Akram Khan’s Giselle
© Laurent Liotardo

In the concert hall, there were several superb experiences. Alice Sara Ott‘s outstanding Tchaikovsky 1 breathed fire into an old warhorse, and Jean-Efflam Bavouzet – aided by the sexiest 1892 Pleyel – gave a wonderfully characterful Ravel Left-Hand Concerto with the period instruments of Les Siècles. Maurizio Pollini rediscovered the old magic in Schumann and Chopin at the Royal Festival Hall, while veteran conductors Charles Dutoit and Herbert Blomstedt impressed – Blomstedt’s Beethoven 7 with the Leipzig Gewandhaus was my pick of the BBC Proms. The most striking Shakespeare 400 celebration came from the BBCSO, which presented Florent Schmitt’s music for Antoine et Cléopâtre interspersed with excerpts from the play – vividly done. Daniel Barenboim’s arthritic Brahms – both concertos – was a massive disappointment though.

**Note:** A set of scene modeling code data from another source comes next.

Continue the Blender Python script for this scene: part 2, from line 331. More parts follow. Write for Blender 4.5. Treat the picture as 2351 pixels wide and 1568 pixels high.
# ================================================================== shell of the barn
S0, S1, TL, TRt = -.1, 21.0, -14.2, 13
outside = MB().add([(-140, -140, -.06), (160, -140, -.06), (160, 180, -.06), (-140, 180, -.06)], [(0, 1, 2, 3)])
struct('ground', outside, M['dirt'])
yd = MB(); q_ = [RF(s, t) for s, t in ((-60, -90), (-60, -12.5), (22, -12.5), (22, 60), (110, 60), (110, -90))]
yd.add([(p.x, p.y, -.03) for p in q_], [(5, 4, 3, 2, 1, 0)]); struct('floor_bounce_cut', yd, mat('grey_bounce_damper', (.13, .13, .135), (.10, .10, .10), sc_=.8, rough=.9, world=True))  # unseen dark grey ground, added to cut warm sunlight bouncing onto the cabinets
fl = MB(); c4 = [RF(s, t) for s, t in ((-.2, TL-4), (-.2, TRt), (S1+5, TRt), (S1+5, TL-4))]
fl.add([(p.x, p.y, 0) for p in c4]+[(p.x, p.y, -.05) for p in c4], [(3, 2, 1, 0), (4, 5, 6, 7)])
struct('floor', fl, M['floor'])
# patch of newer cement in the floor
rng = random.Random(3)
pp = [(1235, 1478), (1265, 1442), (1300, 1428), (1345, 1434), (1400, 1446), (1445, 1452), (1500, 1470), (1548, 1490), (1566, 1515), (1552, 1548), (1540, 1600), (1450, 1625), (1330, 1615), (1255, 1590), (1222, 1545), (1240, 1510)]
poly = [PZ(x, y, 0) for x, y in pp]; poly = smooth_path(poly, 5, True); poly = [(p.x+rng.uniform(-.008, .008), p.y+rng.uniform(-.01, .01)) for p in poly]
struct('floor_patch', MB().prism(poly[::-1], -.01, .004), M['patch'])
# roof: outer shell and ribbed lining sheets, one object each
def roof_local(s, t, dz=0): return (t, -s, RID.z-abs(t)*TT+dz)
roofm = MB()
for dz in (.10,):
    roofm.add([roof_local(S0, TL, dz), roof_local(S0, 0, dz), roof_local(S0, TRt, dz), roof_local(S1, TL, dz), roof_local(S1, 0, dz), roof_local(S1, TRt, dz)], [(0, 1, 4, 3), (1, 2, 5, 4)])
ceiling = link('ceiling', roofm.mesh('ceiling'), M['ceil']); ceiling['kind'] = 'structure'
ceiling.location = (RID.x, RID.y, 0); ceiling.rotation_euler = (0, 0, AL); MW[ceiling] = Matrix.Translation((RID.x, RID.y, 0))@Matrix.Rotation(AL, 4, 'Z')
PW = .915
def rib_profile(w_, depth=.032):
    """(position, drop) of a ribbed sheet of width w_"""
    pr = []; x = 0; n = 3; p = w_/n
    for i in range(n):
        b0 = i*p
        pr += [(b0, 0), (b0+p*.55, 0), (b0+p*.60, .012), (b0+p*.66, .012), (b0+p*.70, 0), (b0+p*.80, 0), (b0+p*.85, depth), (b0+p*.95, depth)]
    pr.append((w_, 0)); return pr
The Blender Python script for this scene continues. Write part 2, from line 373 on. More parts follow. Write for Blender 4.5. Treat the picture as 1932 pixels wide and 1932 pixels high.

Herbert Blomstedt conducts the Leipzig Gewandhaus
© BBC | Chris Christodoulou

Wigmore Hall continues to be the pearl of the London concert scene. My top three ‘Wiggygigs’ came late in the year: Roderick Williams singing Winterreise in English was a revelation (at least to this Liederphobe); Le Concert d’Astrée’s Gran Partita was a musical feast; while, for miraculous playing as well as superb programming, Philippe Cassard‘s further Debussy explorations had me enraptured.

If 2017 treats me as generously, I’ll be a lucky man.